··· Data to process ···
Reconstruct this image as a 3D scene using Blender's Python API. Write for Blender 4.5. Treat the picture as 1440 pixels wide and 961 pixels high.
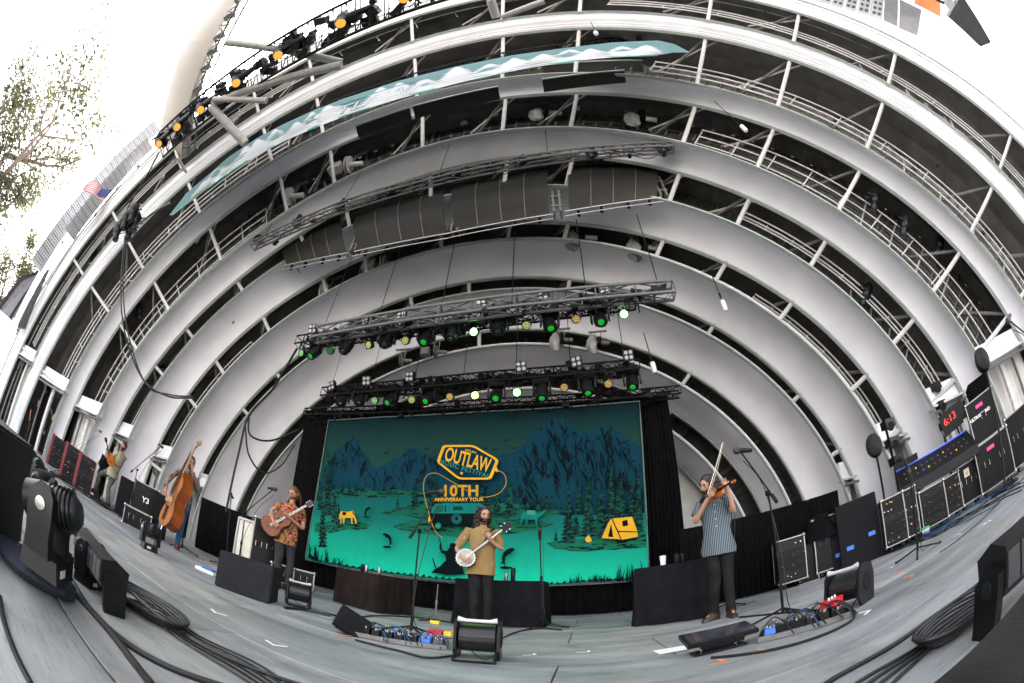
import bpy, bmesh, math, random
import numpy as np
from mathutils import Vector, Matrix
random.seed(7)
S = bpy.context.scene
for o in list(bpy.data.objects): bpy.data.objects.remove(o)
COL = S.collection
R = math.radians
# ---------------------------------------------------------------- camera (a fisheye at the lip of the stage)
PITCH, YAW, ROLL, FPX, CH = R(35.39), R(11.44), R(2.0), 576.38, 0.5688
cy, sy, cp, sp = math.cos(YAW), math.sin(YAW), math.cos(PITCH), math.sin(PITCH)
F = Vector((-sy*cp, cy*cp, sp)); X0 = Vector((cy, sy, 0)); U0 = X0.cross(F)
XR = math.cos(ROLL)*X0 + math.sin(ROLL)*U0; UP = -math.sin(ROLL)*X0 + math.cos(ROLL)*U0
CAM = Vector((0, 0, CH))
cam = bpy.data.cameras.new('camera'); camo = bpy.data.objects.new('camera', cam); COL.objects.link(camo)
cam.type = 'PANO'; cam.panorama_type = 'FISHEYE_EQUISOLID'
cam.fisheye_lens = FPX/40.0; cam.fisheye_fov = R(215); cam.sensor_width = 36; cam.sensor_fit = 'HORIZONTAL'
cam.clip_start = 0.01; cam.clip_end = 3000
camo.matrix_world = Matrix(((XR.x, UP.x, -F.x, CAM.x), (XR.y, UP.y, -F.y, CAM.y), (XR.z, UP.z, -F.z, CAM.z), (0, 0, 0, 1)))
S.camera = camo
# ---------------------------------------------------------------- sky, sun, exposure
SUN_EL, SUN_AZ = R(42), R(-62)      # azimuth from +Y towards +X: the sun stands to the left of and behind the shell
W = bpy.data.worlds.new('World'); S.world = W; W.use_nodes = True
nt = W.node_tree; nt.nodes.clear()
sky = nt.nodes.new('ShaderNodeTexSky'); sky.sky_type = 'NISHITA'; sky.sun_disc = False
sky.sun_elevation = SUN_EL; sky.sun_rotation = SUN_AZ; sky.air_density = 1.0; sky.dust_density = 6.0; sky.ozone_density = 0.3
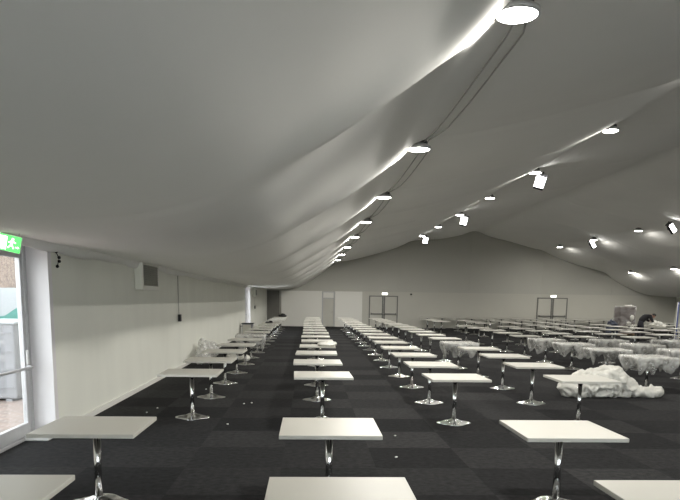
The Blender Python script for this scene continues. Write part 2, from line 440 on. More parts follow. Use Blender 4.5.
# ------------------------------------------------------------------ outside the near door
bm = bx((-9.9, 16, -0.12), (12, 44, 0.12)); o = finish('paving', bm, M_paving); o['kind'] = 'structure'
bm = bmesh.new()
nx = 60
vs = [[bm.verts.new((-9.4 + 0.10 * noise.noise(Vector((j * 0.7, i * 0.7, 1))), 8 + j * 0.3, -0.06 + i * 0.25)) for j in range(nx)] for i in range(22)]
for i in range(21):
    for j in range(nx - 1): bm.faces.new((vs[i][j], vs[i][j + 1], vs[i + 1][j + 1], vs[i + 1][j]))
o = finish('pebble_wall', bm, M_hedge, smooth=True); so = o.modifiers.new('t', 'SOLIDIFY'); so.thickness = 0.3
tag(o, 'brown pebble-dashed wall seen through the glass door, behind the teal van', 'wall')
# grey crate with hazard diamonds
cr = empty('grey_crate', (-6.05, 13.15, -0.06))
tag(cr, 'large grey crate with hazard diamonds, outside beyond the glass door', 'crate')
bm = bx((0, 0, 0.72), (1.5, 1.3, 1.36), 0.03)
for i in range(4): box(bm, (0, -0.66, 0.25 + 0.33 * i), (1.4, 0.02, 0.02))
finish('body', bm, M_crate, cr)
bm = bmesh.new()
for x in (-0.6, 0, 0.6): box(bm, (x, 0, 0.02), (0.12, 1.3, 0.04))
finish('foot', bm, M_crate, cr)
bm = bx((0, 0, 1.42), (1.56, 1.36, 0.06), 0.02); finish('lid', bm, M_carwhite, cr)
for (x, mm) in ((0.02, M_paper), (0.27, M_red), (0.44, M_paper)):
    bm = bx((x, -0.675, 0.98), (0.10, 0.01, 0.10), 0, Matrix.Rotation(PI / 4, 4, 'Y')); finish('hazard_diamond', bm, mm, cr)
bm = bmesh.new()
for z in (0.05, -0.05): box(bm, (0.25, -0.675, 1.26 + z), (0.20, 0.01, 0.015))
for x in (0.15, 0.35): box(bm, (x, -0.675, 1.26), (0.015, 0.01, 0.115))
finish('label_frame', bm, M_dkalu, cr)
# teal and white van
vn = empty('teal_van', (-7.1, 16.5, -0.06))
tag(vn, 'teal and white van parked outside behind the grey crate', 'van')
bm = bmesh.new()
ext(bm, [(-2.3, 0.35), (-2.3, 1.15), (-1.5, 1.30), (-0.9, 2.05), (2.3, 2.10), (2.3, 0.35)], 'y', -0.85, 0.85)
bmesh.ops.bevel(bm, geom=bm.edges[:], offset=0.06, segments=2, affect='EDGES')
finish('body', bm, M_carwhite, vn)
bm = bmesh.new(); ext(bm, [(-2.28, 0.95), (2.28, 1.55), (2.28, 2.04), (1.2, 2.04), (0.3, 1.45), (-2.28, 1.1)], 'y', -0.87, -0.84); finish('teal_stripe', bm, M_teal, vn)
bm = bmesh.new(); ext(bm, [(-1.4, 1.32), (-0.86, 1.95), (-0.2, 1.95), (-0.2, 1.32)], 'y', -0.868, -0.845); finish('side_window', bm, M_black, vn)
for x in (-1.5, 1.5):
    for y in (-0.8, 0.8):
        bm = bmesh.new(); cyl(bm, (x, y - 0.1, 0.33), (x, y + 0.1, 0.33), 0.33, 24); finish('wheel', bm, M_rubber, vn, True)

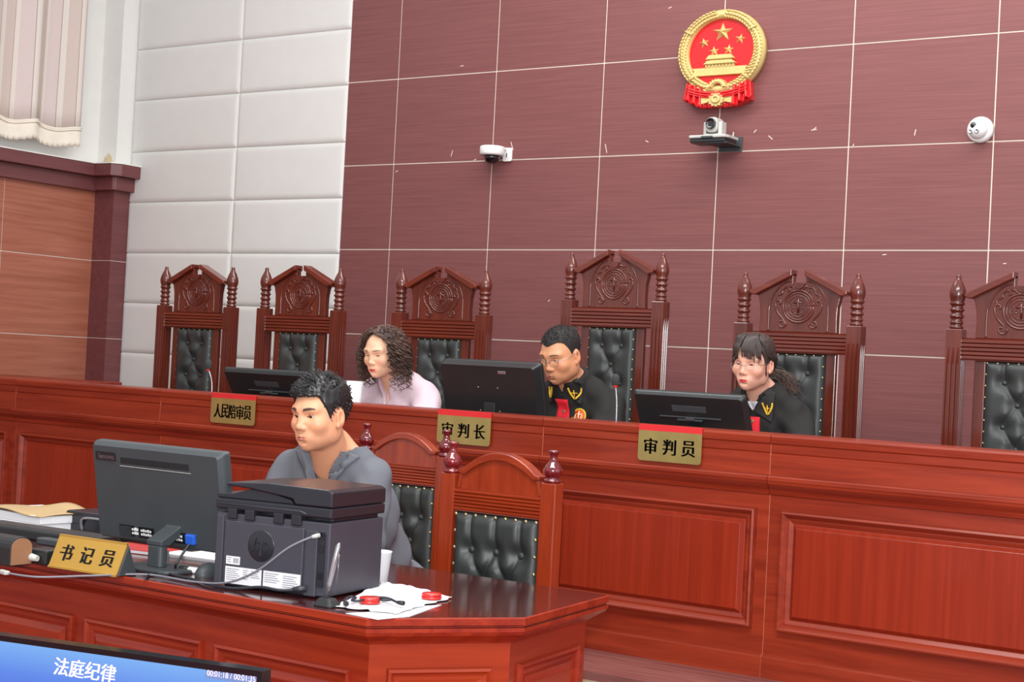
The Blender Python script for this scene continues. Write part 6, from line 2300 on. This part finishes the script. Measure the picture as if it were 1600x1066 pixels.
···
- **Aim**: Your task is an exact transcription of all the data, minus the pictures.

- **Final result**:
Reconstruct this image as a 3D scene using Blender's Python API. Write for Blender 4.5. Treat the picture as 1440 pixels wide and 961 pixels high.
import bpy, bmesh, math, random
import numpy as np
from mathutils import Vector, Matrix
random.seed(7)
S = bpy.context.scene
for o in list(bpy.data.objects): bpy.data.objects.remove(o)
COL = S.collection
R = math.radians
# ---------------------------------------------------------------- camera (a fisheye at the lip of the stage)
PITCH, YAW, ROLL, FPX, CH = R(35.39), R(11.44), R(2.0), 576.38, 0.5688
cy, sy, cp, sp = math.cos(YAW), math.sin(YAW), math.cos(PITCH), math.sin(PITCH)
F = Vector((-sy*cp, cy*cp, sp)); X0 = Vector((cy, sy, 0)); U0 = X0.cross(F)
XR = math.cos(ROLL)*X0 + math.sin(ROLL)*U0; UP = -math.sin(ROLL)*X0 + math.cos(ROLL)*U0
CAM = Vector((0, 0, CH))
cam = bpy.data.cameras.new('camera'); camo = bpy.data.objects.new('camera', cam); COL.objects.link(camo)
cam.type = 'PANO'; cam.panorama_type = 'FISHEYE_EQUISOLID'
cam.fisheye_lens = FPX/40.0; cam.fisheye_fov = R(215); cam.sensor_width = 36; cam.sensor_fit = 'HORIZONTAL'
cam.clip_start = 0.01; cam.clip_end = 3000
camo.matrix_world = Matrix(((XR.x, UP.x, -F.x, CAM.x), (XR.y, UP.y, -F.y, CAM.y), (XR.z, UP.z, -F.z, CAM.z), (0, 0, 0, 1)))
S.camera = camo
# ---------------------------------------------------------------- sky, sun, exposure
SUN_EL, SUN_AZ = R(42), R(-62)      # azimuth from +Y towards +X: the sun stands to the left of and behind the shell
W = bpy.data.worlds.new('World'); S.world = W; W.use_nodes = True
nt = W.node_tree; nt.nodes.clear()
sky = nt.nodes.new('ShaderNodeTexSky'); sky.sky_type = 'NISHITA'; sky.sun_disc = False
sky.sun_elevation = SUN_EL; sky.sun_rotation = SUN_AZ; sky.air_density = 1.0; sky.dust_density = 6.0; sky.ozone_density = 0.3
The Blender Python script for this scene continues. Write part 2, from line 440 on. More parts follow. Use Blender 4.5.
# ------------------------------------------------------------------ outside the near door
bm = bx((-9.9, 16, -0.12), (12, 44, 0.12)); o = finish('paving', bm, M_paving); o['kind'] = 'structure'
bm = bmesh.new()
nx = 60
vs = [[bm.verts.new((-9.4 + 0.10 * noise.noise(Vector((j * 0.7, i * 0.7, 1))), 8 + j * 0.3, -0.06 + i * 0.25)) for j in range(nx)] for i in range(22)]
for i in range(21):
    for j in range(nx - 1): bm.faces.new((vs[i][j], vs[i][j + 1], vs[i + 1][j + 1], vs[i + 1][j]))
o = finish('pebble_wall', bm, M_hedge, smooth=True); so = o.modifiers.new('t', 'SOLIDIFY'); so.thickness = 0.3
tag(o, 'brown pebble-dashed wall seen through the glass door, behind the teal van', 'wall')
# grey crate with hazard diamonds
cr = empty('grey_crate', (-6.05, 13.15, -0.06))
tag(cr, 'large grey crate with hazard diamonds, outside beyond the glass door', 'crate')
bm = bx((0, 0, 0.72), (1.5, 1.3, 1.36), 0.03)
for i in range(4): box(bm, (0, -0.66, 0.25 + 0.33 * i), (1.4, 0.02, 0.02))
finish('body', bm, M_crate, cr)
bm = bmesh.new()
for x in (-0.6, 0, 0.6): box(bm, (x, 0, 0.02), (0.12, 1.3, 0.04))
finish('foot', bm, M_crate, cr)
bm = bx((0, 0, 1.42), (1.56, 1.36, 0.06), 0.02); finish('lid', bm, M_carwhite, cr)
for (x, mm) in ((0.02, M_paper), (0.27, M_red), (0.44, M_paper)):
    bm = bx((x, -0.675, 0.98), (0.10, 0.01, 0.10), 0, Matrix.Rotation(PI / 4, 4, 'Y')); finish('hazard_diamond', bm, mm, cr)
bm = bmesh.new()
for z in (0.05, -0.05): box(bm, (0.25, -0.675, 1.26 + z), (0.20, 0.01, 0.015))
for x in (0.15, 0.35): box(bm, (x, -0.675, 1.26), (0.015, 0.01, 0.115))
finish('label_frame', bm, M_dkalu, cr)
# teal and white van
vn = empty('teal_van', (-7.1, 16.5, -0.06))
tag(vn, 'teal and white van parked outside behind the grey crate', 'van')
bm = bmesh.new()
ext(bm, [(-2.3, 0.35), (-2.3, 1.15), (-1.5, 1.30), (-0.9, 2.05), (2.3, 2.10), (2.3, 0.35)], 'y', -0.85, 0.85)
bmesh.ops.bevel(bm, geom=bm.edges[:], offset=0.06, segments=2, affect='EDGES')
finish('body', bm, M_carwhite, vn)
bm = bmesh.new(); ext(bm, [(-2.28, 0.95), (2.28, 1.55), (2.28, 2.04), (1.2, 2.04), (0.3, 1.45), (-2.28, 1.1)], 'y', -0.87, -0.84); finish('teal_stripe', bm, M_teal, vn)
bm = bmesh.new(); ext(bm, [(-1.4, 1.32), (-0.86, 1.95), (-0.2, 1.95), (-0.2, 1.32)], 'y', -0.868, -0.845); finish('side_window', bm, M_black, vn)
for x in (-1.5, 1.5):
    for y in (-0.8, 0.8):
        bm = bmesh.new(); cyl(bm, (x, y - 0.1, 0.33), (x, y + 0.1, 0.33), 0.33, 24); finish('wheel', bm, M_rubber, vn, True)

The Blender Python script for this scene continues. Write part 6, from line 2300 on. This part finishes the script. Measure the picture as if it were 1600x1066 pixels.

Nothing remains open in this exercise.